5. The transport medium driving device according to claim 2,

wherein the determining unit performs a low-pass filtering process on the positional deviation within a predetermined period and determines that the correction operation is converged when a variation in the result of the low-pass filtering process is less than a predetermined value.

6. The transport medium driving device according to claim 1,

wherein the positional deviation acquiring unit acquires the positional deviation by subtracting an integrated value of the transport speed of the sheet-shaped transport medium by the transport unit from the sum of the target position and the correction amount used for the correction by the correcting unit.

7. The transport medium driving device according to claim 1,

wherein the positional deviation acquiring unit acquires the positional deviation by adding the correction amount used for the correction by the correction unit to an integrated value of a value obtained by subtracting the transport speed of the sheet-shaped transport medium by the transport unit from the predetermined target speed.

8. An image forming apparatus comprising:

the transport medium driving device according to claim 1; and

the image forming unit that forms an image on the sheet-shaped transport medium transported by the transport unit.

9. A transport medium driving method comprising:

detecting the position of a sheet-shaped transport medium which is transported by a transport unit and on which an image is formed by an image forming unit, by using a position detecting unit;

acquiring a positional deviation between the position detected in the detecting of the position and a predetermined target position at a predetermined time interval or at a predetermined positional interval, by using a positional deviation acquiring unit;

correcting the positional deviation on the basis of a correction amount for correcting a positional displacement between the sheet-shaped transport medium and the image formed on the sheet-shaped transport medium, by using a correcting unit; and

determining whether a correction operation in the correcting of the positional deviation is converged on the basis of a variation in the positional deviation over time, by using a determining unit.

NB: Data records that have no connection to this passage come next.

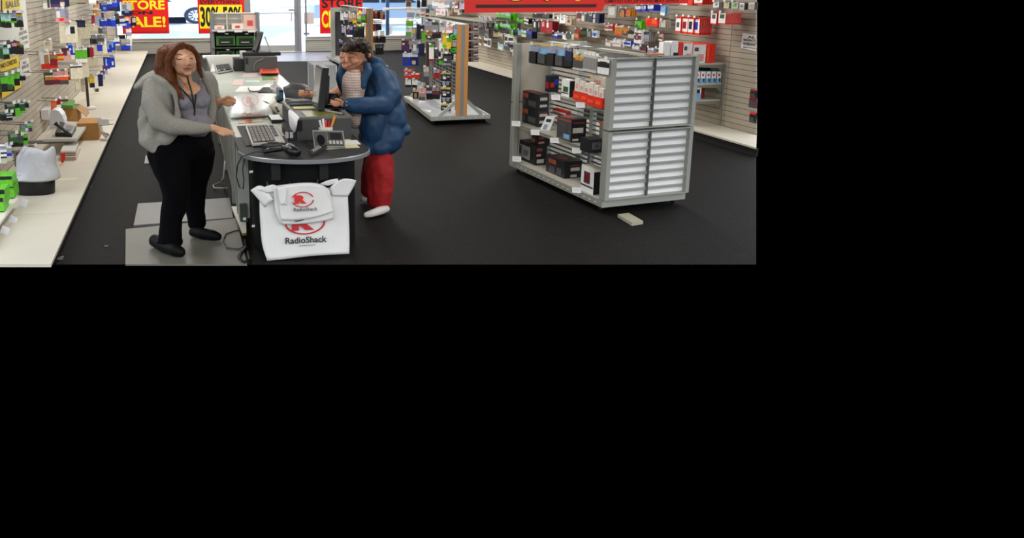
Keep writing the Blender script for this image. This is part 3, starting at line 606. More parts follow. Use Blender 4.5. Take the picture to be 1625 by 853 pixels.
r1, R1, r1b = slim_rack('wire rack with orange post behind the woman in the blue jacket', (3.90, 22.5, 0), Vector((.95, .05, 0)), Vector((-.05, 3.5, 0)), 1.47)
# far left end frame of the further rack
mb = MB(); a = W(524.5, 12, Y=25.5); b = W(532, 100, Y=25.5)
mb.box((a.x, 25.45, .02), (a.x+.11, 25.55, a.z), alu2); mb.box((a.x+.11, 25.45, a.z-.11), (W(568, 12, Y=25.5).x, 25.55, a.z), alu2); mb.obj('end_frame', r1)
mb = MB(); mb.box((a.x+.11, 25.5, .2), (4.6, 25.53, a.z-.11), M('#3b3a3c', .6)); mb.obj('back_panel', r1)
# ================================================================= SERVICE COUNTER
CT = .80; XLc, XRc = .41, 1.375
dark_top = M('#2c2c2e', .42, noisy=.12, scale=25); rim = M('#8a8b8e', .35, metal=.3); body_m = M('#09090b', .65, noisy=.3, scale=40, spec=.15)
alu3 = M('#8d8f88', .4, metal=.4); pale = M('#aeb0a8', .5); glass_top = M('#d3dbd0', .15, noisy=.06, scale=3)
def halfround(cx, yb, rx, ry, n=28, tilt=.0):
    return [(cx+rx*math.cos(math.pi+math.pi*i/n), yb+ry*math.sin(math.pi+math.pi*i/n)+tilt*math.cos(math.pi+math.pi*i/n)) for i in range(n+1)]
kx = thing('cash_counter', 'black half-round counter end with white shop bags hanging from its front', 'counter', (.9, 7.5, 0))
L = W(379, 239, Z=CT); R = W(584, 234, Z=CT); fr_ = W(484, 254, Z=CT)
cxm = (L.x+R.x)/2; ybm = (L.y+R.y)/2; rx = (R.x-L.x)/2; tl = (R.y-L.y)/2
arc = [(cxm+rx*math.cos(math.pi+math.pi*i/28), ybm+tl*math.cos(math.pi+math.pi*i/28)-(ybm-fr_.y)*math.sin(math.pi*i/28)) for i in range(29)]
mb = MB(); mb.prism(arc+[(R.x, 8.15), (L.x, 8.15)], CT-.03, CT, dark_top); mb.obj('counter_top', kx)
mb = MB()
for i in range(28):
    a, b = arc[i], arc[i+1]; ca = Vector((a[0]-cxm, a[1]-ybm, 0)).normalized()*.008; cb = Vector((b[0]-cxm, b[1]-ybm, 0)).normalized()*.008
    mb.hexa([(a[0], a[1], CT-.034), (b[0], b[1], CT-.034), (b[0]+cb.x, b[1]+cb.y, CT-.03), (a[0]+ca.x, a[1]+ca.y, CT-.03),
             (a[0], a[1], CT+.001), (b[0], b[1], CT+.001), (b[0]+cb.x, b[1]+cb.y, CT-.004), (a[0]+ca.x, a[1]+ca.y, CT-.004)], rim)
mb.obj('edge_band', kx)
# curved cladding of the pedestal (four upright panels)
bl, br = .495, 1.325; ym = 7.48
arcb = [((bl+br)/2+(br-bl)/2*math.cos(math.pi+math.pi*i/24), ym-.30*math.sin(math.pi*i/24)) for i in range(25)]
for a, b in ((0, 8), (8, 16), (16, 24)):
    seg = arcb[a:b+1]; mb = MB()
    for p, q in zip(seg[:-1], seg[1:]):
        cc = Vector(((bl+br)/2, 7.6, 0)); pi = Vector((p[0], p[1], 0)).lerp(cc, .08); qi = Vector((q[0], q[1], 0)).lerp(cc, .08)
        mb.hexa([(p[0], p[1], .0), (q[0], q[1], .0), (qi.x, qi.y, .0), (pi.x, pi.y, .0), (p[0], p[1], CT-.034), (q[0], q[1], CT-.034), (qi.x, qi.y, CT-.034), (pi.x, pi.y, CT-.034)], body_m)
    mb.obj('front_panel', kx)
mb = MB(); mb.box((bl, ym, 0), (bl+.02, 8.15, CT-.034), body_m); mb.obj('side_panel', kx)
mb = MB(); mb.box((br-.02, ym, 0), (br, 8.15, CT-.034), body_m); mb.obj('side_panel', kx)
mb = MB(); mb.box((bl+.02, 8.1, 0), (br-.02, 8.12, CT-.034), body_m); mb.obj('back_panel', kx)
for x in (438, 514):
    a = W(x, 285, Y=7.175); mb = MB(); mb.box((a.x-.035, 7.165, a.z), (a.x+.035, 7.2, CT-.036), M('#050505', .5)); mb.obj('slot_strip', kx)
for x, y in ((400, 272), (404, 358), (398, 401), (401, 411)):
    c = W(x, y, Y=7.44); mb = MB(); mb.obox(c, (.022, 0, .002), (0, .004, 0), (0, 0, .009), wht); mb.obj('sticker', kx)
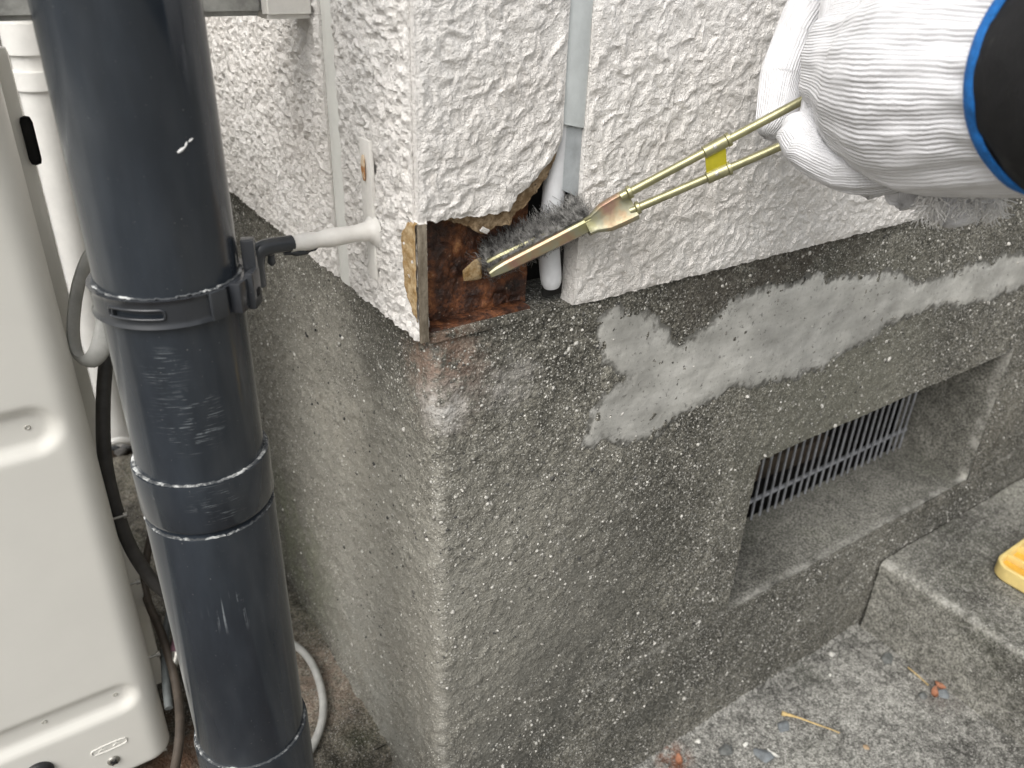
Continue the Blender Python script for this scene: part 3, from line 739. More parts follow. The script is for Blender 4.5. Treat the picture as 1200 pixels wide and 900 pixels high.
loop = [(da_, z_) for da_, z_ in [(-.84 + .66 * t, zq0) for t in np.linspace(0, 1, 10)] + [(-.16 + .03 * math.sin(t), (zq0 + zq1) / 2 - (zq1 - zq0) / 2 * math.cos(t)) for t in np.linspace(.3, 2.8, 5)] + [(-.18 - .66 * t, zq1) for t in np.linspace(0, 1, 10)] + [(-.86 - .03 * math.sin(t), (zq0 + zq1) / 2 + (zq1 - zq0) / 2 * math.cos(t)) for t in np.linspace(.3, 2.8, 5)]]
loop.append(loop[0])
tube('slot_rim', [(PIPE[0] + math.cos(view_a + a_) * (PR + .0025), PIPE[1] + math.sin(view_a + a_) * (PR + .0025), z_) for a_, z_ in loop], .0008, M_strap, dp, 8)
cz = (sz0 + sz1) / 2
def radial_box(name, ang, r, size, z, mat, parent, bevel=.0012, tilt=0):
    R = Matrix.Rotation(ang, 3, 'Z') @ Matrix.Rotation(tilt, 3, 'Y')
    return box(name, (PIPE[0] + math.cos(ang) * r, PIPE[1] + math.sin(ang) * r, z), size, mat, parent, bevel, R)
ca = view_a + .98
radial_box('clip', ca, PR + .005, (.0065, .017, .0165), cz + .0005, M_strap, dp)
radial_box('clip', ca + .14, PR + .0085, (.0045, .012, .020), cz + .001, M_strap, dp)
radial_box('clip', ca - .42, PR + .0032, (.0030, .010, .0155), cz, M_strap, dp)
M_hole = simple('black_hole', (.006, .006, .006), .9, 0, .1)
radial_box('clip_hole', ca + .14, PR + .0109, (.0006, .0042, .0042), cz - .001, M_hole, dp, .0004)
lathe('adhesive_ring', *PIPE, [(PR - .0001 + .0013 * math.cos(t), sz1 + .0002 + .0005 * math.sin(t)) for t in np.linspace(0, 2 * math.pi, 9)[:-1]], M_resid, dp, 160, True, .0016, 15)
# arm of the bracket: black end, painted half, wall tab
a_out = on(298, 296, 1, .050); a_wall = np.array([-.001, .0570, .0525])
M_wpaint = simple('brush_painted_white', (.74, .72, .68), .5, 0, .06, 60, .0004, 200)
pa = catmull([a_out + np.array([0, 0, -.020]), a_out + np.array([.0005, 0, -.006]), a_out + np.array([.005, .0003, .0015]), a_out * .70 + a_wall * .30 + np.array([0, 0, .0015])], 8)
tube('arm', pa, .0052, M_strap, dp, 14, .0048)
mid = a_out * .72 + a_wall * .28 + np.array([0, 0, .001])
pa2 = catmull([mid, a_out * .45 + a_wall * .55 + np.array([0, 0, .0005]), a_out * .15 + a_wall * .85, a_wall], 8)
rads = np.linspace(.0050, .0058, len(pa2)) + .0012 * (vn(pa2, 130, 5) - .5); rads[-4:] = (.0066, .0072, .0085, .0105)
tag(tube('arm', pa2, rads, M_wpaint, dp, 14), 'bracket arm overpainted white')
tube('arm_drip', catmull([mid + np.array([-.004, 0, -.0045]), mid + np.array([.006, 0, -.0058]), mid + np.array([.017, .001, -.0052])], 6), [.0016] * 4 + [.0024] * 5 + [.0016] * 3 + [.0008], M_strap, dp, 8)
tube('arm_drip', [mid + np.array([-.012, -.001, -.004]), mid + np.array([-.0122, -.001, -.0085]), mid + np.array([-.0122, -.001, -.0105])], [.0022, .0026, .0012], M_strap, dp, 8)
radial_box('clip', ca + .35, PR + .006, (.007, .007, .024), cz + .013, M_strap, dp)
box('wall_tab', (-.0008, .0615, .0800), (.0030, .0150, .056), M_wpaint, dp, .0012)
box('wall_tab', (-.0004, .0615, .0320), (.0022, .0115, .026), M_wpaint, dp, .0009)
def m_rusthole():
    n = NT('rust_bleed'); c = n.mix(n.mr(n.noise(170, 4, .6), .4, .62), (.62, .50, .36), (.36, .15, .04)); return n.out(c, .85)
M_rh = m_rusthole()
V, F = sweep(catmull([(-.0031, .0615, .083), (-.0034, .0618, .091), (-.0031, .0616, .0985)], 5), [.0012, .002, .0024, .0026, .0028, .003, .0030, .003, .0026, .002, .001], 10, [.0006] * 11, (1, 0, 0))
mesh_np('rust_spot', V, F, M_rh, dp)

# ------------------------------------------------------------------ rail above, white drain pipe
M_galv = simple('weathered_zinc', (.33, .33, .31), .5, .35, .35, 50, .0006, 200)
rail = thing('rail', 'grey metal rail with a white end fixed to the wall behind the downpipe', 'rail', (-.2, .135, .17))
yb = .134; zr = float(on(300, 19, 1, yb)[2])
bm = bmesh.new(); box_bm(bm, (-.36, yb + .012, zr + .022), (.66, .024, .044)); bmesh.ops.bevel(bm, geom=bm.edges[:], offset=.003, segments=2, affect='EDGES'); bmobj('beam', bm, M_galv, rail)
bm = bmesh.new(); box_bm(bm, (-.0145, yb + .0115, zr + .0218), (.033, .027, .0475)); bmesh.ops.bevel(bm, geom=bm.edges[:], offset=.003, segments=2, affect='EDGES'); bmobj('end_cap', bm, M_wpaint, rail)
M_wpvc = simple('white_pvc', (.74, .73, .70), .35, 0, .05, 40, .0001)
WPX, WPY, WR = -.088, .86, .0225
wp = thing('drain_pipe', 'white plastic drain pipe standing against the wall behind the outdoor unit', 'pipe', (WPX, WPY, LZ))
def wz(py):
    p = on(100, py, 1, WPY); return float(p[2])
def solve_pipe_x(px, py): return on(px, py, 1, WPY)
p_hi = solve_pipe_x(36, 100); p_lo = solve_pipe_x(128, 430)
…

10. A computer program product comprising a non-transitory computer-readable medium having computer-readable program codes embodied in the medium for transporting a sheet-shaped transport medium, the program codes when executed causing a computer to execute:

detecting the position of a sheet-shaped transport medium which is transported by a transport unit and on which an image is formed by an image forming unit;

acquiring a positional deviation between the position detected in the detecting of the position and a predetermined target position at a predetermined time interval or at a predetermined positional interval;

correcting the positional deviation on the basis of a correction amount for correcting a positional displacement between the sheet-shaped transport medium and the image formed on the sheet-shaped transport medium; and

determining whether a correction operation in the correcting of the positional deviation is converged on the basis of a variation in the positional deviation over time.